大川原有重 春夏秋冬

人は泣きながら生まれ幸せになる為に人間関係の修行をする。様々な思い出、経験、感動をスーツケースに入れ旅立つんだね

無縁社会 ― 孤独死について ―

2010-07-27 18:05:00 | 日記
約6万年前にネアンデールタール人が死者に花を手向けた瞬間からサルが人になったとも言われる(一条真也)

今日は、孤独死問題を考える講演会に出席してきました。講師は密かに尊敬する一条真也さんと、松戸で孤独死ゼロを目指し「いきいきサロン」を開設している中沢卓実さんのお二人。とても中身の濃い講演会で人間の生と死という根源的な問題について深く再考させられました。

孤独死になる人は

①あいさつをしない
②仲間がいない
③身内と連絡を取り合わない
④様々な催しに参加しない
⑤料理が作れなかったり、ゴミ出しもしない

所謂“ナイナイ尽くし”の生活を送っている人が孤独死になっていて、年間2万5千人~3万人(うち70~80%が男性)の人が誰にも看取られることなく亡くなっている。農村では畑の中で倒れたままの人や、都会ではマンションで亡くなっても、マンションの管理会社は「孤独死はなかったことにしている」のが現状だそうです。理由は、マンションの資産価値が下がるということで。経済が発展すればするほど人々の心はバラバラになり孤立してしまう。特に頭がいいといわれているインテリ層の人はあいさつができないし、しようともしない人が多い。結果、社会と関係を絶ち、無縁社会の主人公になってしまう…。社会の中でどうしたら幸せになれるかと考えた時に、今の日本では、人の道を説く方が存在しなくなってしまった。本来はお坊さんが大切な役割を担っていたはずなのに…。一条真也さんは「人は生き物であり、人間は社会的な存在である。人が一生涯を終えて、後に残った人から葬送してもらった瞬間に、人間になるのではないか」とお話ししてくださったことに、僕はとても興味を持ちました。また「不幸がありました。死が不幸です」というのは、世界では日本だけだという指摘にもとても驚きました。

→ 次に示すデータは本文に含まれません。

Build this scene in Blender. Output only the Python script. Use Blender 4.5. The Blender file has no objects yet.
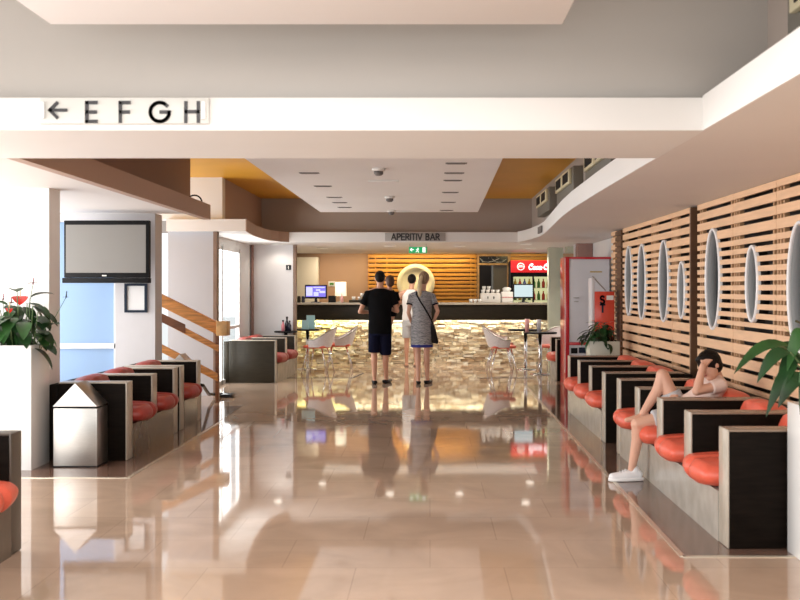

最近、香典を受けとらない遺族の方がいるけれども、「親(故人)がつくってきた人間関係を一瞬で壊すことではないのか。とんでもない話です」という一条さんの強い口調に日本社会の危機的状況を感じました。これからますます孤独死が増加の一途を辿るという状況に、国も深刻に考え、様々な取り組みをしているそうですが、「いきいきサロン」が日本中に開設されるように願うばかりです。「世の中が複雑な様相を呈していますが、いまほど原点に立ち返って考えてみる必要がある。人と人との関わりの中で生き、生かされている。友達を大事にしようよ」という中沢さんのお話は身に沁みました。また「難しいことを易しく、易しいことを深く、深いことをわかりやすく説明する」というお話には、妙に納得しました。講演を聴いていて、一人暮らしの人は、年齢に関係なく孤独死になる可能性があるということを意識して生活しなきゃと、ふと思いました。講演会では、興味深いお話が盛りだくさんでしたが、この続きはまたの機会にしたいと思います。